■ **REQUIRED TASK**:
Print the lines from the one that contains "Reconstruct this image" to the one that contains "return CAM + r * k", inclusive, exactly as they appear, and please drop any pictures.

[start DATA PROVIDED]

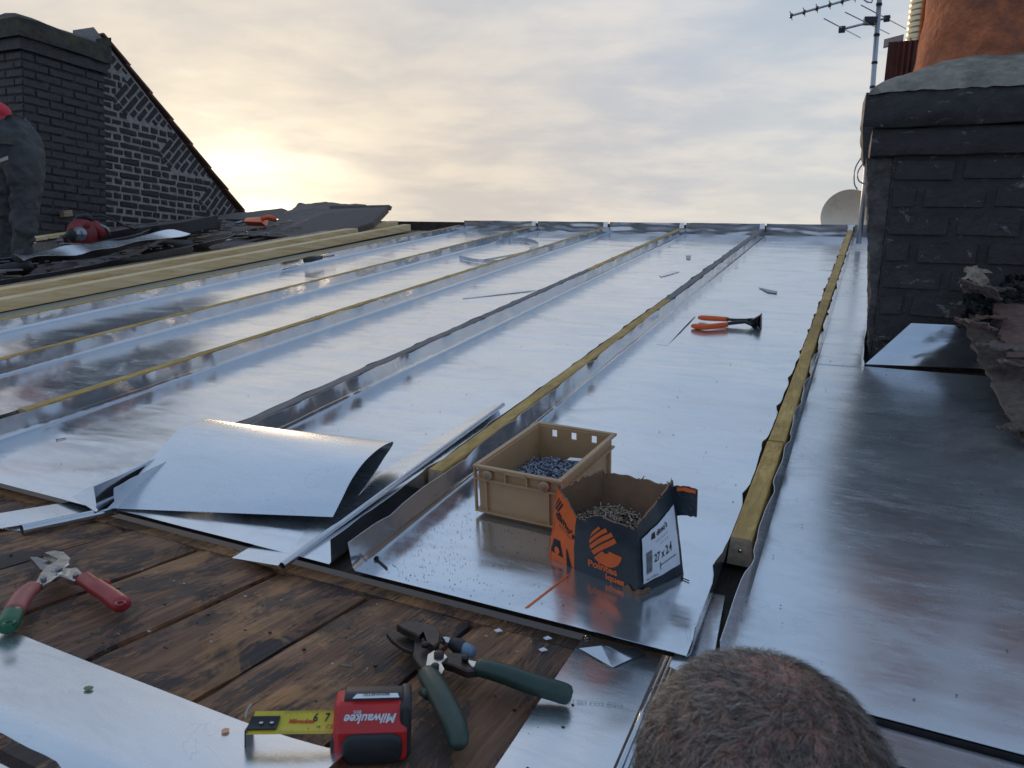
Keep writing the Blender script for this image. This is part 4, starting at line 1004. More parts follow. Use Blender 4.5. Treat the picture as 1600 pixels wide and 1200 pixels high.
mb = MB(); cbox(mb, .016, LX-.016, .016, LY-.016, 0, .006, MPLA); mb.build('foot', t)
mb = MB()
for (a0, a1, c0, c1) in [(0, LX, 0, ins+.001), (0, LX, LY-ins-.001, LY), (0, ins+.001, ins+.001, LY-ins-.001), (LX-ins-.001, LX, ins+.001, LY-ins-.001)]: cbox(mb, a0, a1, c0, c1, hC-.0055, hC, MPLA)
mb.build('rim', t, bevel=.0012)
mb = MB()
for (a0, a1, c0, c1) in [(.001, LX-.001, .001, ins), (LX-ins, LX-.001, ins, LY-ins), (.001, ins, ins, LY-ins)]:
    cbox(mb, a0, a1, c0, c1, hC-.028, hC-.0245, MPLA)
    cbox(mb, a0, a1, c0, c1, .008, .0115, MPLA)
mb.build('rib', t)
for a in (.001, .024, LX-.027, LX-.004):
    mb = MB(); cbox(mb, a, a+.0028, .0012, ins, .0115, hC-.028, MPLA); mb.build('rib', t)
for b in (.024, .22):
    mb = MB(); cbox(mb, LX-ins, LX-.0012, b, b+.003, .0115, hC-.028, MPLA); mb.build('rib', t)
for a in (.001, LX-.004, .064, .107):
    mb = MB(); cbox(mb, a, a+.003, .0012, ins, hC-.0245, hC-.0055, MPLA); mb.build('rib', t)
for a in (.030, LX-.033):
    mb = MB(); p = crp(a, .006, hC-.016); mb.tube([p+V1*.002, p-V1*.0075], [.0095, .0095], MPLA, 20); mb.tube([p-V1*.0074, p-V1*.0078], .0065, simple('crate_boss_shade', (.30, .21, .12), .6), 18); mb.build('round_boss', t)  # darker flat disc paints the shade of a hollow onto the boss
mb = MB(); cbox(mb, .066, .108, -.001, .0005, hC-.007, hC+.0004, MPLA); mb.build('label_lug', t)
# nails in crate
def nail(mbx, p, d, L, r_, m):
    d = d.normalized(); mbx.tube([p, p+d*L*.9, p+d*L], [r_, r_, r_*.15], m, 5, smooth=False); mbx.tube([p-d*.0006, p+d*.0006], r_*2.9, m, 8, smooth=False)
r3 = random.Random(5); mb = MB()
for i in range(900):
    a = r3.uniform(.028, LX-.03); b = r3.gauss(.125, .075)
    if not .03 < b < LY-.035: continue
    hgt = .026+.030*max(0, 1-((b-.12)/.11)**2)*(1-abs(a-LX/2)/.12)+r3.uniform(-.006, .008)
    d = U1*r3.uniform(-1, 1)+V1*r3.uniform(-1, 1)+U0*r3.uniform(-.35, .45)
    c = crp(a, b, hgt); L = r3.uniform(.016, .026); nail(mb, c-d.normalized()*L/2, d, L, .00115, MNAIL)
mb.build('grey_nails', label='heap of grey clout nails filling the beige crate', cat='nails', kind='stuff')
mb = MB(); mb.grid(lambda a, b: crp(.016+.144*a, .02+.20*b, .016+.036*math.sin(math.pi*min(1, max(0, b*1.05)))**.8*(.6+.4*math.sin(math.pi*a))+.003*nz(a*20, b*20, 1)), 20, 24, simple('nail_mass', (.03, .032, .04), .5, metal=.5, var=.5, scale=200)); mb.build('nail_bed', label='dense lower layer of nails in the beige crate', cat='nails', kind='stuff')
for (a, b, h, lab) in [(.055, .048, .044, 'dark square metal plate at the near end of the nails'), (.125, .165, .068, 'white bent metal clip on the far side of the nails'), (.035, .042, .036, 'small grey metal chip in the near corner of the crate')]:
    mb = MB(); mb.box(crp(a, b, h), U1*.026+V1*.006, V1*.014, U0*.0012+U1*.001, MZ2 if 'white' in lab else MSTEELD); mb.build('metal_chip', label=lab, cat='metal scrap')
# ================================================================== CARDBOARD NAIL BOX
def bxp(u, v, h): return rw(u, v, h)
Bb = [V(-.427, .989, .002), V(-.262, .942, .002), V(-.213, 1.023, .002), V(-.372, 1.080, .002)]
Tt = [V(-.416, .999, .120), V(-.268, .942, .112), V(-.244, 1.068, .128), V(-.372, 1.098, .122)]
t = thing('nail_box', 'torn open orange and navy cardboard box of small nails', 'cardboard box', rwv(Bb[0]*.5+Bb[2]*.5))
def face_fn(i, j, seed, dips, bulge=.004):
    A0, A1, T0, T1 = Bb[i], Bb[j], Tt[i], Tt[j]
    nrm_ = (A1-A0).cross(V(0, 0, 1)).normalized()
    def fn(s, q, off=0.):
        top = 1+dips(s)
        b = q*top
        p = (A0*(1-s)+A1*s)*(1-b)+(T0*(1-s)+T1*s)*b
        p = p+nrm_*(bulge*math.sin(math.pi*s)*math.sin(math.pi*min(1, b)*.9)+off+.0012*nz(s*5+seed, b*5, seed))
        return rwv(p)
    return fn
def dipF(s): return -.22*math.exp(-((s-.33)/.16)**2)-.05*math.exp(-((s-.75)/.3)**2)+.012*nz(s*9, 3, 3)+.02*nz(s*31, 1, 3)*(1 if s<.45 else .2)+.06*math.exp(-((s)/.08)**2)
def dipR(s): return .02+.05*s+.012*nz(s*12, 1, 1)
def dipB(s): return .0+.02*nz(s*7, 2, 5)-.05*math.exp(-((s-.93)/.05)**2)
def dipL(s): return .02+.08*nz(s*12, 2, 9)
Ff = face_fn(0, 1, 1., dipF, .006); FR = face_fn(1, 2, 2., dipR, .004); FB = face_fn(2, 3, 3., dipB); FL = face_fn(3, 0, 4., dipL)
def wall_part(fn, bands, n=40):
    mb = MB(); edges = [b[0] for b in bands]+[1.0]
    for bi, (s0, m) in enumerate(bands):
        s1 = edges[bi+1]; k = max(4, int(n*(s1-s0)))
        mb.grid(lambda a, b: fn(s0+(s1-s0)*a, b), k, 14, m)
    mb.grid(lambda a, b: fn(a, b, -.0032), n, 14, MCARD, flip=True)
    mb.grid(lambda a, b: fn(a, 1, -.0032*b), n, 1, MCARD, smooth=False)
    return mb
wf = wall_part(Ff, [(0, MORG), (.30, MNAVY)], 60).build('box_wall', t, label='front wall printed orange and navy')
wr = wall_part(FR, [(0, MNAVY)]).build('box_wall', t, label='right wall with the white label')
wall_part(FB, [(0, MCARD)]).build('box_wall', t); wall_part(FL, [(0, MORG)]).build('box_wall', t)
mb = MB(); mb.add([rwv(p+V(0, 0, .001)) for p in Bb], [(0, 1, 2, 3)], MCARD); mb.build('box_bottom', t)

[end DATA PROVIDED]
[start DATA PROVIDED]

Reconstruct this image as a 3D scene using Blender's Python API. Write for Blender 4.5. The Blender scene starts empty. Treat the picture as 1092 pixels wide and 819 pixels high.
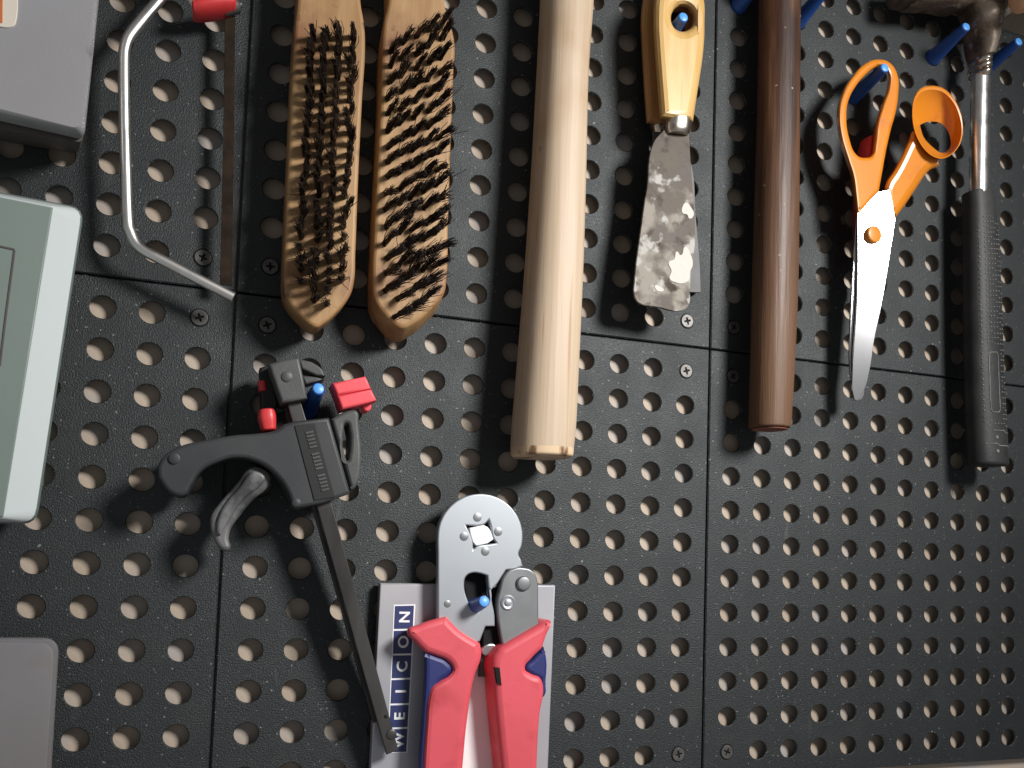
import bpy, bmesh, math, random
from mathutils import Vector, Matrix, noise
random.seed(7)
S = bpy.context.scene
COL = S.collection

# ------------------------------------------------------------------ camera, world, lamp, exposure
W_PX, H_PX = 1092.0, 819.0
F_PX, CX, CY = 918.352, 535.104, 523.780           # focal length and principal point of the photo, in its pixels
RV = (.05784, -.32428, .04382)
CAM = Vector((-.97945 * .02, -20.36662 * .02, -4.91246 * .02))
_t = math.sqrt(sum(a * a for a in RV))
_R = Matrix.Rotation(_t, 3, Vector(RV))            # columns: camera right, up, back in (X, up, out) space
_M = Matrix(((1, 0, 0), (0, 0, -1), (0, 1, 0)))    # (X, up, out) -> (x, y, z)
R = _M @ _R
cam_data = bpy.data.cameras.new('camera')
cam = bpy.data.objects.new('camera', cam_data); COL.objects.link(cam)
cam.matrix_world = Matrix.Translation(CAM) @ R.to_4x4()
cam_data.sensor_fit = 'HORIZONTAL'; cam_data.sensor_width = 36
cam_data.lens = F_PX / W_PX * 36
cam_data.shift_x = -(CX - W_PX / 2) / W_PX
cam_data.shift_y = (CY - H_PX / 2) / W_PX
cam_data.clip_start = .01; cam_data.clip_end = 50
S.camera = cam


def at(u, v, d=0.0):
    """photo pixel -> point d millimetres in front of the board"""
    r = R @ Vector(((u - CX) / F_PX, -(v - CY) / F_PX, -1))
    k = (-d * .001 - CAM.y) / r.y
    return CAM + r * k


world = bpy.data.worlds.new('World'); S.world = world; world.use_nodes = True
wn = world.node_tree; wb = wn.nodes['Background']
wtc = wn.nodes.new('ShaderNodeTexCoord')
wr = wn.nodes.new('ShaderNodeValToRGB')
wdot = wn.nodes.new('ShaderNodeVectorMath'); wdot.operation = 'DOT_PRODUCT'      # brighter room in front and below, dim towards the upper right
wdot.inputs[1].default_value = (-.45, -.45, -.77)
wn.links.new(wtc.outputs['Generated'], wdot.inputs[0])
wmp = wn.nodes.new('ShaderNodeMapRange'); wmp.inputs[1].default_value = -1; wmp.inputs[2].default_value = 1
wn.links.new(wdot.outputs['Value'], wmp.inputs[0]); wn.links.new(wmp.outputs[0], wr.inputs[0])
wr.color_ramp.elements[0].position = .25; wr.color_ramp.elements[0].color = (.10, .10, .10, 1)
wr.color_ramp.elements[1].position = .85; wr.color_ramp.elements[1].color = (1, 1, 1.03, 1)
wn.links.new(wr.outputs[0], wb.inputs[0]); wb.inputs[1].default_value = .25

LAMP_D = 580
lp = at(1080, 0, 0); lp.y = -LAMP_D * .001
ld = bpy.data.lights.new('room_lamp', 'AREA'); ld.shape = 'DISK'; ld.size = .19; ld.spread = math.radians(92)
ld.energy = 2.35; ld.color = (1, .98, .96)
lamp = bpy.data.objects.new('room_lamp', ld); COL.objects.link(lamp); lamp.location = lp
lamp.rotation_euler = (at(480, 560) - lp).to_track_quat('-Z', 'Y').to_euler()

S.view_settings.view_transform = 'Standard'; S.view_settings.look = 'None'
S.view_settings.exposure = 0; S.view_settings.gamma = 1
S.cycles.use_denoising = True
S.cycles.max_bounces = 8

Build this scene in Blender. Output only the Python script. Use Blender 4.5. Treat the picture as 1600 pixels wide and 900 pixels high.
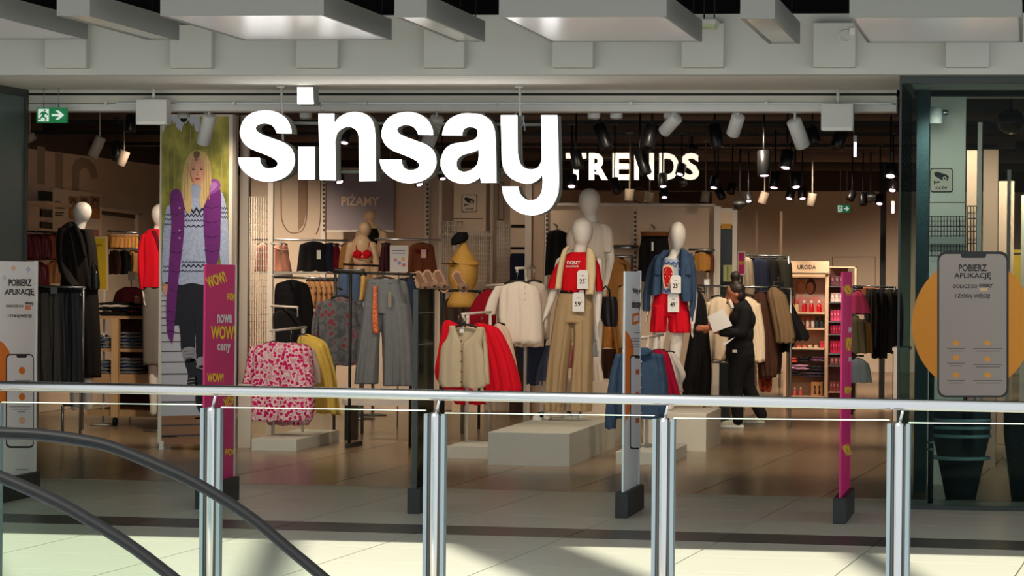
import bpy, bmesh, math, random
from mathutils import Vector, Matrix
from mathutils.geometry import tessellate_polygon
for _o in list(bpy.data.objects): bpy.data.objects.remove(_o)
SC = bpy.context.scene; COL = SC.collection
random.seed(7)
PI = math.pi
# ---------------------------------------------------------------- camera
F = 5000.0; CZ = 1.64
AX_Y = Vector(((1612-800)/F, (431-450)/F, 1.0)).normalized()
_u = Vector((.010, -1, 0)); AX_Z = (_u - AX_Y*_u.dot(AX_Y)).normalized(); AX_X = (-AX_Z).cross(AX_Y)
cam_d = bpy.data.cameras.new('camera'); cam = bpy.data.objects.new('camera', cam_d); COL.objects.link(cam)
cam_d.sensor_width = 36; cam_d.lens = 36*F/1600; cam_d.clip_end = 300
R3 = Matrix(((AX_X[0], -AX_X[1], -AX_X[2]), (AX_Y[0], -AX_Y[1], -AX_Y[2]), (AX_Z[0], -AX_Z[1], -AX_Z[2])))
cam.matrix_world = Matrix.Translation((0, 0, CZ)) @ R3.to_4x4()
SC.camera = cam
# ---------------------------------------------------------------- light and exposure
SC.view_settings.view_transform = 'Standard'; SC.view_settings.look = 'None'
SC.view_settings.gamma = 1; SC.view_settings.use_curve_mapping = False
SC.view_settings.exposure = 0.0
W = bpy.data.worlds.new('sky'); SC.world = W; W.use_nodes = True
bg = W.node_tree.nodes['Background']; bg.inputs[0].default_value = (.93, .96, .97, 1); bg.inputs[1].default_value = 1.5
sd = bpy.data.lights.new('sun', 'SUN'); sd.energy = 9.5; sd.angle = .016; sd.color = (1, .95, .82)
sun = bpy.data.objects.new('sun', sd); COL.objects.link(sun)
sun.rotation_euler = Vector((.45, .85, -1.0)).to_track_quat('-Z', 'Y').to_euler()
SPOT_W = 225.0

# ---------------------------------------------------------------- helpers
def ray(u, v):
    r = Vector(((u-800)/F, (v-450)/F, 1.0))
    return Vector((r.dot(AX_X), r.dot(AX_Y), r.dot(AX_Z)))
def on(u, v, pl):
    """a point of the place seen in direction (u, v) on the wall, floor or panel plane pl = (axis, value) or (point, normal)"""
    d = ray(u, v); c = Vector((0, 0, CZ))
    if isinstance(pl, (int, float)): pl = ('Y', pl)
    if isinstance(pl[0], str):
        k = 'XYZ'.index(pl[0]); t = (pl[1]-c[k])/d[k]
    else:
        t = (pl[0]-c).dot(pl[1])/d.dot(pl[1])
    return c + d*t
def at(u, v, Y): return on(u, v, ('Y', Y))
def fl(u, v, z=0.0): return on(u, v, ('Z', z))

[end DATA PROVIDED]

■ **RESULT**:
Reconstruct this image as a 3D scene using Blender's Python API. Write for Blender 4.5. The Blender scene starts empty. Treat the picture as 1092 pixels wide and 819 pixels high.
import bpy, bmesh, math, random
from mathutils import Vector, Matrix, noise
random.seed(7)
S = bpy.context.scene
COL = S.collection

# ------------------------------------------------------------------ camera, world, lamp, exposure
W_PX, H_PX = 1092.0, 819.0
F_PX, CX, CY = 918.352, 535.104, 523.780           # focal length and principal point of the photo, in its pixels
RV = (.05784, -.32428, .04382)
CAM = Vector((-.97945 * .02, -20.36662 * .02, -4.91246 * .02))
_t = math.sqrt(sum(a * a for a in RV))
_R = Matrix.Rotation(_t, 3, Vector(RV))            # columns: camera right, up, back in (X, up, out) space
_M = Matrix(((1, 0, 0), (0, 0, -1), (0, 1, 0)))    # (X, up, out) -> (x, y, z)
R = _M @ _R
cam_data = bpy.data.cameras.new('camera')
cam = bpy.data.objects.new('camera', cam_data); COL.objects.link(cam)
cam.matrix_world = Matrix.Translation(CAM) @ R.to_4x4()
cam_data.sensor_fit = 'HORIZONTAL'; cam_data.sensor_width = 36
cam_data.lens = F_PX / W_PX * 36
cam_data.shift_x = -(CX - W_PX / 2) / W_PX
cam_data.shift_y = (CY - H_PX / 2) / W_PX
cam_data.clip_start = .01; cam_data.clip_end = 50
S.camera = cam


def at(u, v, d=0.0):
    """photo pixel -> point d millimetres in front of the board"""
    r = R @ Vector(((u - CX) / F_PX, -(v - CY) / F_PX, -1))
    k = (-d * .001 - CAM.y) / r.y
    return CAM + r * k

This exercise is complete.